Supreme Court: Republicans vow to block Obama's appointment
Justice Antonin Scalia died last week in Texas, creating a vacancy on the Supreme Court.
Republicans are vowing block the imminent attempt by President Barack Obama to select a replacement for the late Supreme Court Justice Antonin Scalia, who died last week.
The Republican leader in the Senate, Mitch McConnell, said on Tuesday that he had received a letter from members saying that nominations should wait for the new president in January 2017.
This echoes the sentiment from presidential candidate Sen. Marco Rubio from Florida — a lawyer — who claimed on NBC’s Meet the Press that President Barack Obama should not be making a nomination and that the American people should wait until the new president makes the selection 10 months from now.
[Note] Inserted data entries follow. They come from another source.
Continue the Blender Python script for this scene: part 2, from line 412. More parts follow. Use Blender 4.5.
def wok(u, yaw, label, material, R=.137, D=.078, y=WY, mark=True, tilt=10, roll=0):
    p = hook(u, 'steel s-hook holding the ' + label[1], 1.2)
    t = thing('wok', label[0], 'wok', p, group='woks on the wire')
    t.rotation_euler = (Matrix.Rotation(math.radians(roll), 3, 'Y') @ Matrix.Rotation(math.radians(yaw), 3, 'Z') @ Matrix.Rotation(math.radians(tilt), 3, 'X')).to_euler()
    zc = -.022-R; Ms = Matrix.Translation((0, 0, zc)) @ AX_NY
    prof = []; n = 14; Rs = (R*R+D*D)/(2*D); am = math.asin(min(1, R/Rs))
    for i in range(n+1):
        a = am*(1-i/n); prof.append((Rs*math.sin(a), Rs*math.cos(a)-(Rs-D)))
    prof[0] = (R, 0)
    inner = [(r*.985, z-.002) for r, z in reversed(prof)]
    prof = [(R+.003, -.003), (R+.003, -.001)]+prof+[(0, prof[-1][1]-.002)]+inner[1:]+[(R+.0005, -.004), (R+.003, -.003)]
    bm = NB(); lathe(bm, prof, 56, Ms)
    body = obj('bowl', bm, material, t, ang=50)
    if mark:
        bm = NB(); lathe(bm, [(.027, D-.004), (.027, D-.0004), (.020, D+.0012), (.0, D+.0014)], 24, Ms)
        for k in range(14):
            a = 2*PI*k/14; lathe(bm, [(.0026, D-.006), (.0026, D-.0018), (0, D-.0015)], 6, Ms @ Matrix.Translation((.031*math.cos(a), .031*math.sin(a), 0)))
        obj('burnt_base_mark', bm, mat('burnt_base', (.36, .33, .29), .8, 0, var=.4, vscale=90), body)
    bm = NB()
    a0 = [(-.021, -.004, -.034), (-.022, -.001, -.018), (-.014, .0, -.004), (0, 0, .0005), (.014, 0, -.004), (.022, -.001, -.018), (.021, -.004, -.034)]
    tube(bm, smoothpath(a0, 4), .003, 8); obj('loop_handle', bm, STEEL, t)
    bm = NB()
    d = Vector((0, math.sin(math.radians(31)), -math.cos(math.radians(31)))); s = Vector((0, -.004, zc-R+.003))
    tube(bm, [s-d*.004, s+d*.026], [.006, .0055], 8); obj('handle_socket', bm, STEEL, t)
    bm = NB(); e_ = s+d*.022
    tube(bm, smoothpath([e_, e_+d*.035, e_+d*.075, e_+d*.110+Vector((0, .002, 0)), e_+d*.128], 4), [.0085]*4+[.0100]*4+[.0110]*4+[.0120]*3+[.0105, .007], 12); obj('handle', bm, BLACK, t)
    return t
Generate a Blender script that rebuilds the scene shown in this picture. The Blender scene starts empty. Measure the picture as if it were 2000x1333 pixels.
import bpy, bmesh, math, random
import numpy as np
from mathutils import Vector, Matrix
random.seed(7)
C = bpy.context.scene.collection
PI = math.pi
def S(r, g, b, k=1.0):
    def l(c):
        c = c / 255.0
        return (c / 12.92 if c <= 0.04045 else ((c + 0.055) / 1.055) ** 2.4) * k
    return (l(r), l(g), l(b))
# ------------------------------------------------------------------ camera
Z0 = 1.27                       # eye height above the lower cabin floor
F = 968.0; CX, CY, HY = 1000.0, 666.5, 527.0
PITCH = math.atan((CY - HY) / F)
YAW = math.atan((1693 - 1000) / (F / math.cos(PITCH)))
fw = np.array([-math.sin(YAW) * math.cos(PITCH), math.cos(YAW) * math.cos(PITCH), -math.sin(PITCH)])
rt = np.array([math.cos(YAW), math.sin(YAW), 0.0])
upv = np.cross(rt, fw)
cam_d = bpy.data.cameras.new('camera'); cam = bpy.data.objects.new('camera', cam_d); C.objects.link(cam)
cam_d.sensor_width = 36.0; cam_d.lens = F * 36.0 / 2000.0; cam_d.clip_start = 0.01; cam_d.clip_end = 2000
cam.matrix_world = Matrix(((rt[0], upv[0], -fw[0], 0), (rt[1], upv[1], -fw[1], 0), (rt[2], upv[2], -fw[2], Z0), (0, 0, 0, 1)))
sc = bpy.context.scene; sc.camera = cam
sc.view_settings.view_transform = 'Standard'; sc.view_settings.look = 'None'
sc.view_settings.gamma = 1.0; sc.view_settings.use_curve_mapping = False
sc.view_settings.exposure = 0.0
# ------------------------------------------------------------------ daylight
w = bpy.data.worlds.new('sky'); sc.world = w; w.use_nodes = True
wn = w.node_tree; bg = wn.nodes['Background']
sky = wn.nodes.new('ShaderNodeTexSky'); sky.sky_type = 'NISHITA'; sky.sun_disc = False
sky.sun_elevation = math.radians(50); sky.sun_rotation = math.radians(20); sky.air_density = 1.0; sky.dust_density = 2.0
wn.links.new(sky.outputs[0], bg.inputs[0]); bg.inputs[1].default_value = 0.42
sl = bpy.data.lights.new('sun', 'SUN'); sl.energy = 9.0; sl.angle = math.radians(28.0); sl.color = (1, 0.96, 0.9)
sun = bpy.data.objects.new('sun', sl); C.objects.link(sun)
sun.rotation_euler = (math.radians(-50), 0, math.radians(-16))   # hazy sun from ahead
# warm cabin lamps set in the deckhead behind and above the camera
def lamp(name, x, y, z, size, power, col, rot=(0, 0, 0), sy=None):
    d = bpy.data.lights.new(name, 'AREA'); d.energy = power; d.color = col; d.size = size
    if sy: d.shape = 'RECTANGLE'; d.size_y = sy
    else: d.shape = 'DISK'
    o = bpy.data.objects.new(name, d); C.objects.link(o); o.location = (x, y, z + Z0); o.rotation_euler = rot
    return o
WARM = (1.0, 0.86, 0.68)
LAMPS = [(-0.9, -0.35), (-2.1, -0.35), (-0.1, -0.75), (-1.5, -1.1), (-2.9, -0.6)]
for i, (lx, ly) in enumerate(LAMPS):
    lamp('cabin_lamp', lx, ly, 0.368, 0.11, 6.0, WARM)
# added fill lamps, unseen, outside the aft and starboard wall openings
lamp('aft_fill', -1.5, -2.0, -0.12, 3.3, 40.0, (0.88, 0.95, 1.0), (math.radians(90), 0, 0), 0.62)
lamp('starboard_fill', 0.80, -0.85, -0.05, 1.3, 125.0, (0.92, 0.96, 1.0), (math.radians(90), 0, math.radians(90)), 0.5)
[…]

"There comes a point in the last year of the president, especially in their second term, where you stop nominating" both Supreme Court justices and Court of Appeals judges,” Mr Rubio said.
Republicans have cited an informal rule they claim was put into place in the 1960s - the so-called Thurmond Rule which is named after former Senator Strom Thurmond, who opposed Johnson’s Supreme Court nomination in 1968.
They claim the rule underscores an informal agreement that a president should not nominate a Supreme Court Justice in their final year, give the lasting and influence the position holds
Mr McConnell said members of the Judiciary Committee wrote that they wanted “to ensure the American people are not deprived of the opportunity to engage in a full and robust debate over the type of jurist they wish to decide some of the most critical issues of our time”
That did not sit well with the White House spokesperson Josh Earnest, who said that any decision not to hold a US Senate hearing on President Barack Obama's eventual Supreme Court nominee would be unprecedented.
"This would be a historic and unprecedented acceleration of politicizing a branch of government," Mr Earnest told reporters.
Nominations by exiting presidents has happened on only three occasions since 1900.
In the most recent case, in 1968, President Lyndon Johnson nominated two Justices, both of whom did not end up serving.
“Johnson nominated Associate Justice Abe Fortas as Chief Justice and Homer Thornberry to fill Fortas’ vacancy. Fortas’ nomination failed, Thornberry withdrew his nomination and Chief Justice Earl Warren remained on the bench, delaying his retirement,” according to PolitiFact.
Contrary to what Mr Rubio claimed, Justice Stephen Breyer was nominated by Jimmy Carter to the Court of Appeals in November of 1980, after Ronald Reagan won the White House. George W Bush also forwarded nominees to the Court of Appeals in the September before he left office.